Disney returned to animation glory (and shortly thereafter lost its way again) with Beauty and the Beast (1991), the only animated feature to be nominated for a Best Picture Academy Award and one of the first to expertly blend hand-drawn and computer animation.

The story is a timeless classic: An enchantress turns a selfish prince into a hideous beast, condemning him to a life alone in his castle unless he can find someone to love him and break the spell. When a local inventor, Maurice, wanders onto the neglected castle grounds, he's imprisoned by the Beast for trespassing. But when Maurice's beautiful daughter, Belle, arrives at the castle and asks to trade places with her father, the Beast sees some hope that the spell might be broken.

What gives Beauty and the Beast its luster are the wonderful songs, and the inspired animation that accompanies them. The tune "Be Our Guest," featuring a whole pantry of dancing dishes, is worth the rental fee alone. But it's the supporting characters, a hodgepodge of servants whom the enchantress transformed into household objects, that stay with you. Who can forget the teapot Mrs. Potts and her young teacup Chip, the practical clock Cogsworth, or the candlestick lover-boy Lumiere, whose amorous embrace of a dishy feather-duster causes her to remark: "I've been burned by you before."

Beauty and the Beast, which is also available in an extended special edition, ranks among the best in animated stories and is a delight children and adults can share over and over again.

Equals in Love--and Revenge

In the 1990s, Polish director Krzysztof Kieslowski created his masterpiece trilogy of films, Blue, White, and Red, based on the colors and themes represented in the French flag. Though Blue and Red often receive the most play, White (1994) is worth a second look for its darkly comic meditation on the meaning of equality between partners in a broken marriage.

Tired of her husband Karol's sexual timidity and dysfunction, Dominique convinces the French courts to grant her a divorce, leaving her ex homeless and penniless on the streets of Paris. Karol returns home to Poland smuggled in a suitcase, and eventually becomes a successful businessman. But he still loves Dominique, and hatches a deceptive plot of love and revenge to convince Dominique to come to Poland.

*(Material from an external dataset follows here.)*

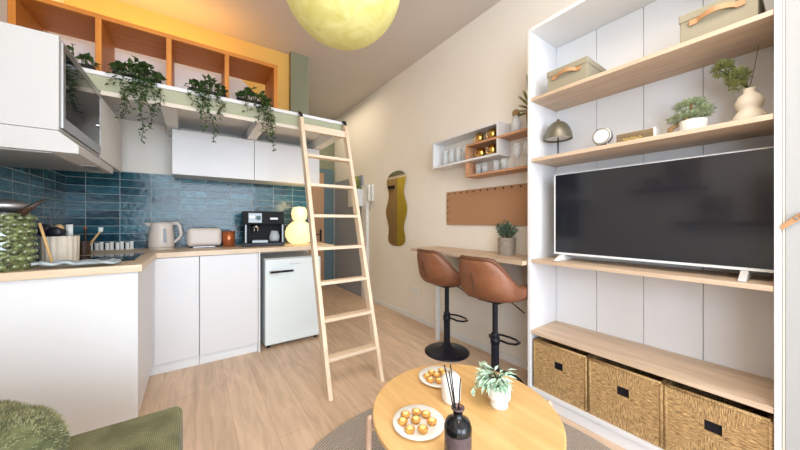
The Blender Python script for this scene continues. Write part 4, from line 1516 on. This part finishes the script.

Kieslowski's film is exquisitely shot--one dazzling scene has Karol and a friend sprawled on the ice of a frozen river after a vodka binge, the winter morning blindingly white--and that alone would make it worth seeing. But White also succeeds in capturing the subtle and poignant mysteries of love, found not only in the stormy relationship of Dominique and Karol but even in the happiest and most stable of couples.